Beim Aufräumen und Sortieren hat
Günter Kunert diesen Roman nach eigener Aussage wiedergefunden,
entstanden in den frühen 1970ern, wurde er in diesem Jahr erstmals
veröffentlicht und spiegelt eine Beziehung, ein Lebensgefühl aus
der DDR und eine Liebe.
Nach vielen Seiten Stress und Ärger
liegt das Paar nun im Anschluss an eine alkoholschwere
Geburtstagsfeier nebeneinander im Bett. Sie erzählt aus ihrer
Kindheit:
Graffito, Berlin, 2012. |
"'Ich habe mir immer gewünscht,
Königin zu sein.
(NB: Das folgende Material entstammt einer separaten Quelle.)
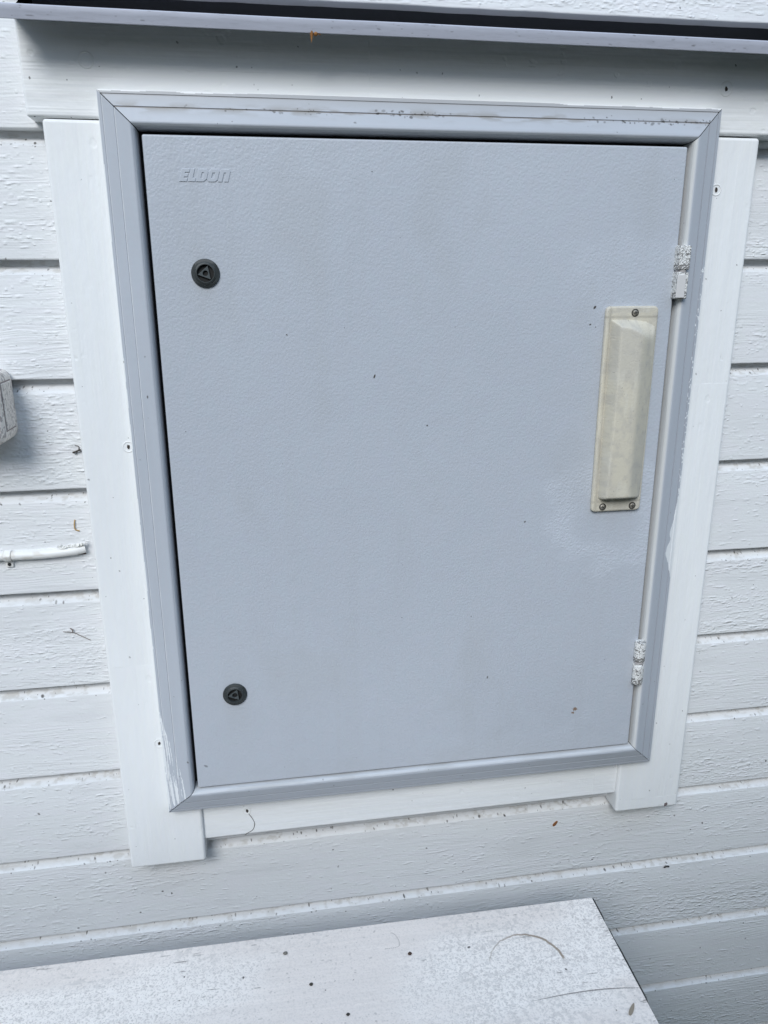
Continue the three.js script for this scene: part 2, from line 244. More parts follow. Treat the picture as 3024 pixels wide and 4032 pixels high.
// ---------------------------------------------------------------- the cabinet
const cab = thing('electrical_cabinet', 'light blue-grey metal electrical cabinet with hinged door set in the white wall', 'cabinet');
const CY = 0.0015, HX = 0.3415, HY = 0.4300, DW = 0.600, DH = 0.7793;
mesh('housing', new THREE.BoxGeometry(0.672, 0.848, 0.0012).translate(0, CY, -0.0206), std({ color: new THREE.Color(0.02, 0.02, 0.022), roughness: 0.9 }), cab);
{
  const prof = [[0.0006, -0.0235], [0, -0.0088], [0.0005, -0.0078], [0.0038, -0.0066], [0.0042, -0.0073], [0.0050, -0.0071], [0.0054, -0.0060], [0.0160, -0.0020], [0.0164, -0.0028], [0.0173, -0.0025], [0.0177, -0.0014], [0.0290, 0.0038], [0.0308, 0.0044], [0.0326, 0.0042], [0.0342, 0.0032], [0.0354, 0.0014], [0.0362, -0.0014], [0.0366, -0.0060], [0.0366, -0.0200]];
  const arc = [0]; for (let i = 1; i < prof.length; i++) arc.push(arc[i - 1] + Math.hypot(prof[i][0] - prof[i - 1][0], prof[i][1] - prof[i - 1][1]));
  const A1 = arc[arc.length - 1], vOf = w => { for (let i = 1; i < prof.length; i++) if (prof[i][0] >= w) return arc[i] / A1; return 1; };
  const gr1 = (arc[4] + arc[5]) / 2 / A1, gr2 = (arc[8] + arc[9]) / 2 / A1, vin = arc[12] / A1, roll = v => ss(arc[12] / A1, arc[14] / A1, v), v0 = arc[1] / A1;
  const w = 1024, h = 160;
  const railMat = (seed, kind, len) => {
    const dark = new Float32Array(w * h); stamp(dark, w, h, len, A1, specks(16, seed, len, A1, () => 1, 0.0004, 0.001), false);
    if (kind === 'top') stamp(dark, w, h, len, A1, specks(110, seed + 1, len, A1, (x, y) => (Math.abs(y / A1 - gr2) < 0.05 ? 1 : 0) * ss(0.4, 0.7, fbm(x * 14, 1, 5, 3)), 0.0005, 0.0016), false);
    const map = colorTex(w, h, (u, v) => {
      const x = u * len, y = v * A1, t = 0.96 + 0.07 * fbm(x * 12, y * 60, seed, 3);
      let c = PAINT.map(p => p * 0.97 * t);
      const patch = ss(0.42, 0.68, fbm(x * 9, 3, seed + 2, 4)); c = mix3(c, [0.72, 0.71, 0.67], ({ right: 0.62, bottom: 0.30, top: 0.10, left: 0.10 })[kind] * roll(v));  // rolled edge painted paler, most on the sides that catch the light
      if (kind === 'top') {
        const g = Math.exp(-(((v - gr2) / 0.012) ** 2)) * (0.25 + 0.75 * patch), g1 = Math.exp(-(((v - gr1) / 0.012) ** 2)) * (0.3 + 0.5 * patch);
        const smear = Math.exp(-(((v - gr2) / 0.075) ** 2)) * ss(0.42, 0.66, fbm(x * 40, y * 160, seed + 4, 4)) * patch;
        c = mix3(c, [0.20, 0.165, 0.145], cl(g * 0.75 + g1 * 0.55)); c = mix3(c, [0.26, 0.25, 0.235], smear * 0.75);
        if (v < gr1) c = mix3(c, [0.36, 0.36, 0.36], 0.5);
        c = mix3(c, [0.36, 0.365, 0.37], 0.35 * ss(gr2 + 0.02, gr1, v) * 1);
        const wp = ss(0.52, 0.6, fbm(x * 10, 9, seed + 6, 3)); if (v < v0 + 0.002 + 0.045 * ss(0.50, 0.70, fbm(x * 7, 9, 36, 2)) * fbm(x * 34, 2, 8, 3) && v > v0 - 0.2) c = [0.80, 0.82, 0.83];
      } else if (kind === 'left') {
        const g = Math.exp(-(((v - gr2) / 0.013) ** 2)) * 0.75 + Math.exp(-(((v - gr1) / 0.013) ** 2)) * 0.6; c = mix3(c, [0.72, 0.74, 0.76], g * (0.5 + 0.5 * fbm(x * 60, y * 20, 3, 2)));  // groove lines painted pale, as notches catching the light
        const e = v0 + 0.012 + 0.022 * fbm(x * 26, 4, 6, 3); if (v < e) c = [0.80, 0.82, 0.83];
        // dragged brush mark low on the rail
        const low = ss(0.175, 0.02, x) * ss(0.0, 0.03, x); if (low > 0 && v < v0 + 0.42 * low && fbm(x * 30, y * 900 + x * 50, 14, 3) > 0.40 + 0.25 * (v - v0) / (0.42 * low + 0.01)) c = mix3(c, [0.80, 0.82, 0.83], 0.85);
      } else if (kind === 'right') {
        const g = Math.exp(-(((v - gr2) / 0.012) ** 2)) * 0.42 + Math.exp(-(((v - gr1) / 0.012) ** 2)) * 0.38; c = mix3(c, [0.20, 0.21, 0.24], g);  // shade in the grooves painted as dark lines
        // white overspill along the outer edge, fading into spatters
        const f = ss(0.30, 0.36, x / len) * (1 - ss(0.60, 0.68, x / len)), yy = (v - v0); const edgeW = 0.02 + 0.16 * ss(0.52, 0.60, x / len) * (1 - ss(0.62, 0.67, x / len));
        if (f > 0.1 && yy < edgeW * (0.6 + 0.8 * fbm(x * 60, 2, 3, 3))) c = mix3(c, [0.80, 0.82, 0.83], 0.9);
        if (x / len > 0.2 && x / len < 0.58 && yy > 0 && yy < 0.10 && fbm(x * 330, y * 330, 22, 2) > 0.64 + yy * 0.9) c = [0.80, 0.82, 0.83];
      } else {
        const g = Math.exp(-(((v - gr2) / 0.012) ** 2)) * 0.5 + Math.exp(-(((v - gr1) / 0.012) ** 2)) * 0.5; c = mix3(c, [0.17, 0.18, 0.19], g);  // dark lines painted in for the shade of both grooves
        if (v > vin) c = mix3(c, [0.25, 0.24, 0.22], 0.22 * ss(0.4, 0.7, fbm(x * 30, y * 200, 5, 4)));
      }
      return mix3(c, DIRT, dark[Math.floor(v * h) * w + Math.floor(u * w)] * 0.85);
    });
    const b = bumpTex(w, h, field(w, h, (u, v) => fbm(u * len * 260, v * A1 * 260, seed + 3, 2) * 0.00009));
    return std({ map, bumpMap: b.t, bumpScale: b.s, roughness: 0.45 });
  };
  const rail = (name, tx, ty, nx, ny, half, off, kind, seed, gap) => { // t along, n from outer edge to the door
    const len = half * 2, rows = [], N = 24;
    for (let i = 0; i <= N; i++) rows.push(prof.map(([ww, z], q) => { const s = (i / N * 2 - 1) * (half - ww - gap), wz = z + (fbm(i * 0.3, seed, 2, 2) - 0.5) * 0.0006; return [tx * s + nx * (ww - off), CY + ty * s + ny * (ww - off), wz, (s + half) / len, arc[q] / A1]; }));
    return mesh(name, skin(rows, 0.5, true), railMat(seed, kind, len), cab);
  };
  rail('frame_rail', -1, 0, 0, -1, HX, HY, 'top', 7, 0.0006);
  rail('frame_rail', 1, 0, 0, 1, HX, HY, 'bottom', 8, 0.0004);
  rail('frame_rail', 0, 1, 1, 0, HY, HX, 'left', 9, 0.0006);
  rail('frame_rail', 0, -1, -1, 0, HY, HX, 'right', 10, 0.0005);
}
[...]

In einem wunderbaren Schloss. Alle würden mich
beneiden, die andern Kinder, deren Eltern und die Leute in meiner
Straße. Jeder müsste meinem Befehl gehorchen...' Und während beide
mit den Nasen zueinander liegen, erblüht im Gespräch über jene
ferne Vergangenheit ein Gemeinschaftsgefühl zwischen ihnen; wie im
Zeitraffer wächst es auf, entfaltet breite Blätter, verästelt
sich, überwölbt sie, dass sie fast dahinter verschwinden:
vorbehaltloses gegenseitiges Verständnis, Concordia
der Name solcher Pflanze, nahrhaft, ohne das Alkali des Argwohns. In
der Erinnerung an die Kindheit begegnen sich zwei Menschen im Zustand
vor der Deformation. Sie treffen sich im verlorenen
Paradies, wo man einander ohne Arg gegenübertritt ..."1
Bemerkung zum Text:
Miteinander eine gemeinsame Geschichte
und Gegenwart zu teilen, kann durch viele Ärgernisse hindurch zu
einem tiefen Vertrauen führen. Auch wenn die vorherigen Teile des
Buches nahezu ausschließlich vom Gegenteil reden, liegen die beiden
nun beieinander, zurückgekehrt in die Heimat, das verlorene
Paradies. Kein Argwohn, kein Misstrauen, kein Ärger zwischen ihnen.
Impuls:
Wie geht es mir mit dem Misstrauen?
Schaffe ich es bisweilen, meine negative Brille abzusetzen und den
Zorn hinter mir zu lassen. Heute nehme ich mir für die nächsten
Tage eine konkret anstehende Begegnung vor, in der ich mehr von
diesem Paradies des Verständnisses erspüren möchte.
1 G.
Kunert, Die zweite Frau. Göttingen 2019, 190.